**Work to complete**.
Work out how many lines of the data hold the string "script", and reply with that number alone.

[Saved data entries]

++++++++

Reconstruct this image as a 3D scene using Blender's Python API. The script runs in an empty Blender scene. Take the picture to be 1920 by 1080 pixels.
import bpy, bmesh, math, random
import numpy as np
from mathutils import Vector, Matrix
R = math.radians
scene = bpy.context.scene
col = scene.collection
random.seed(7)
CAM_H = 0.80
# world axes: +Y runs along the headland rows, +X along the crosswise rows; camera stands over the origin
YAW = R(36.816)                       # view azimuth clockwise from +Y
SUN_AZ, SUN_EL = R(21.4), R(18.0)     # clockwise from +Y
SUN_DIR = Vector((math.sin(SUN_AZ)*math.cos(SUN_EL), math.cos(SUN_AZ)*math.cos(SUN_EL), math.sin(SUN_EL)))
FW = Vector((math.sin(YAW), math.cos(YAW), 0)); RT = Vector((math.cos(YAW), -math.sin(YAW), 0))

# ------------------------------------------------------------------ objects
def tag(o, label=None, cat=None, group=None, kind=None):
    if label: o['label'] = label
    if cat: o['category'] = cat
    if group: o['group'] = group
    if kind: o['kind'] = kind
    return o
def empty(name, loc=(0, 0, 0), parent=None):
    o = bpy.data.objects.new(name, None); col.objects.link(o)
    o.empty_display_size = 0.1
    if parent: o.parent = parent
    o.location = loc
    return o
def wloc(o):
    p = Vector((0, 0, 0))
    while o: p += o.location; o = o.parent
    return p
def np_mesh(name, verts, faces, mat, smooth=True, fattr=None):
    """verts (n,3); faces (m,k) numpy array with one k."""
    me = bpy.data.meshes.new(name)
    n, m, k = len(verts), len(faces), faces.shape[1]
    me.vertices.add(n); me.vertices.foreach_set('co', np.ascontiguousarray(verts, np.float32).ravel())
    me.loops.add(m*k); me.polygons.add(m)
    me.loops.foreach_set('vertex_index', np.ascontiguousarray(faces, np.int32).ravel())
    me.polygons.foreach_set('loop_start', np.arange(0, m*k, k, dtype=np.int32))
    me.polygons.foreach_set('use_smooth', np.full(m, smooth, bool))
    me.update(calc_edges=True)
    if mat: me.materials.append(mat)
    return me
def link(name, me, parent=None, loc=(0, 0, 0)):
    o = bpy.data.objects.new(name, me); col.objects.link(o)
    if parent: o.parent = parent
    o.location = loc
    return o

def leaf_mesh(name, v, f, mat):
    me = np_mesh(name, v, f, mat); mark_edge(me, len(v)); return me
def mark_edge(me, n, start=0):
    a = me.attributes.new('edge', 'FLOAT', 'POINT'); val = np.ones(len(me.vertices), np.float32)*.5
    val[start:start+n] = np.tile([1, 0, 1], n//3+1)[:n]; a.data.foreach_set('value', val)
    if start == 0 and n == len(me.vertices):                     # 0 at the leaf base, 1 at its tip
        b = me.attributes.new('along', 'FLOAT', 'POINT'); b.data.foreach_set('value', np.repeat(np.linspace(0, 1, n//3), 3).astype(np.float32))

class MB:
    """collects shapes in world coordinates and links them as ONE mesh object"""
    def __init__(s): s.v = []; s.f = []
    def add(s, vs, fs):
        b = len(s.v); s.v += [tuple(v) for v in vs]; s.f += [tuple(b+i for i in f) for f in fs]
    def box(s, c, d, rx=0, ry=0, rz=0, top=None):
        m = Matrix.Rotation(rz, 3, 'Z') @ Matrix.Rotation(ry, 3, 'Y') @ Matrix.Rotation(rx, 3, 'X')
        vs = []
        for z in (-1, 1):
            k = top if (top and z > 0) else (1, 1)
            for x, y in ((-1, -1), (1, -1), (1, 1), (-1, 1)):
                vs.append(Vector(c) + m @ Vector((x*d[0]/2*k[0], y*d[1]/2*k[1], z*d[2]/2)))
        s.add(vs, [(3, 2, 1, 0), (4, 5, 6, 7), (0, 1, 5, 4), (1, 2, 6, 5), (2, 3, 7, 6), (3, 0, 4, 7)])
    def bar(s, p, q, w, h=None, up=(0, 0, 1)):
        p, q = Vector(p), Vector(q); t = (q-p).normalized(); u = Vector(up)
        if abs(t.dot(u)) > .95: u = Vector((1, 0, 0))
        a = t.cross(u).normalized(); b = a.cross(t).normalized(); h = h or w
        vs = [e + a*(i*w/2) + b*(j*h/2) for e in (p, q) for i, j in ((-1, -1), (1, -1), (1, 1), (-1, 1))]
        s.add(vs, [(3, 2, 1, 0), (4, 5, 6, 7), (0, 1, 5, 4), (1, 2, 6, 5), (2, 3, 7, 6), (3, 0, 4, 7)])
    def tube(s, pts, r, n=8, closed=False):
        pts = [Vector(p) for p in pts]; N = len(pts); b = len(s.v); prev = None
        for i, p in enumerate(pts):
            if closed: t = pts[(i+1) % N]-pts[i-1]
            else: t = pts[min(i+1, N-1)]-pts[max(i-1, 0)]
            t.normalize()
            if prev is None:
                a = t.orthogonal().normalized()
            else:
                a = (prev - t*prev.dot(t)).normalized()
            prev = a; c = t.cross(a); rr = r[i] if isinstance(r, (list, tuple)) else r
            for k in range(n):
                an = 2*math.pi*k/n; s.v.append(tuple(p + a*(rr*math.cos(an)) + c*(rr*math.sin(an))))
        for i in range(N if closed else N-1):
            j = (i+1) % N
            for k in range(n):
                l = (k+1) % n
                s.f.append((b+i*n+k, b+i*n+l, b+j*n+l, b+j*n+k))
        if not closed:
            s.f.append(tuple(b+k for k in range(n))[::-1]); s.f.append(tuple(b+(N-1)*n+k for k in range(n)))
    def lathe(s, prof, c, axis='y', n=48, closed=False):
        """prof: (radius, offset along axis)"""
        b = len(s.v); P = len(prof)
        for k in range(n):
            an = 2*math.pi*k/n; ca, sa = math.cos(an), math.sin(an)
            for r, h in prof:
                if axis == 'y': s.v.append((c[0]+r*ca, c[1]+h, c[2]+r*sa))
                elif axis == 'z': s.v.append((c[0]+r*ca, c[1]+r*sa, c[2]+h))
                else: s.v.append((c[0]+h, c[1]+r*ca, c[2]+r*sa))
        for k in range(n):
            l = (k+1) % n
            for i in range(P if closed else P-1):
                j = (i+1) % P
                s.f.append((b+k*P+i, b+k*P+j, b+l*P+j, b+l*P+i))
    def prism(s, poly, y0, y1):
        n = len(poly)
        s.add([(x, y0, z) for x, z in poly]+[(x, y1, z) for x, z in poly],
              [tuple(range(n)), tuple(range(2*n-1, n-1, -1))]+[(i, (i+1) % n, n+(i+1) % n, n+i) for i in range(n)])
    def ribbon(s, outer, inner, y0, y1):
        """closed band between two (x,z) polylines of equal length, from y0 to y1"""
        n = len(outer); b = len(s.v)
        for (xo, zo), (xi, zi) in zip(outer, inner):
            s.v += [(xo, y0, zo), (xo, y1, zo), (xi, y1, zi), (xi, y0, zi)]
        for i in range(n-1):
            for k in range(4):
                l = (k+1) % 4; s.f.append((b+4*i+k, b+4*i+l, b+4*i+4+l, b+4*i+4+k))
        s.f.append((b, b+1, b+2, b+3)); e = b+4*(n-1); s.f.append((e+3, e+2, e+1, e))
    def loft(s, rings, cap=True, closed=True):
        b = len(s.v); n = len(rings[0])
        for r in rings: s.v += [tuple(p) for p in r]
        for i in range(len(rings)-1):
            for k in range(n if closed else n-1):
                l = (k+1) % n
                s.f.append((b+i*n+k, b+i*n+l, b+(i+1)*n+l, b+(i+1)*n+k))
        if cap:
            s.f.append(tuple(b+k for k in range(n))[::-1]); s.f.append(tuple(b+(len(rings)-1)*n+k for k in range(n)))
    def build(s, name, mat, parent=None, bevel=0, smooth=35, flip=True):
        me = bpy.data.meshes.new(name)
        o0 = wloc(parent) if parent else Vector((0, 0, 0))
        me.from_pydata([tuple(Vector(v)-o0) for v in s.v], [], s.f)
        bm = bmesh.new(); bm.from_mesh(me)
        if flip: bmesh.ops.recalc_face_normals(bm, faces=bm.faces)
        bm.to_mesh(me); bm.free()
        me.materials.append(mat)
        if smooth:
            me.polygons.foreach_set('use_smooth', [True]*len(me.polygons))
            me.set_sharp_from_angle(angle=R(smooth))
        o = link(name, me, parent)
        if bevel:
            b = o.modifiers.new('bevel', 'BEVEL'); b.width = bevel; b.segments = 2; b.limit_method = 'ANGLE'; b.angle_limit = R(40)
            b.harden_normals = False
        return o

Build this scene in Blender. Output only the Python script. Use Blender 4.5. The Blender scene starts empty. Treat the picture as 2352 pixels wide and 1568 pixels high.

++++++++

**Problem solution**.
2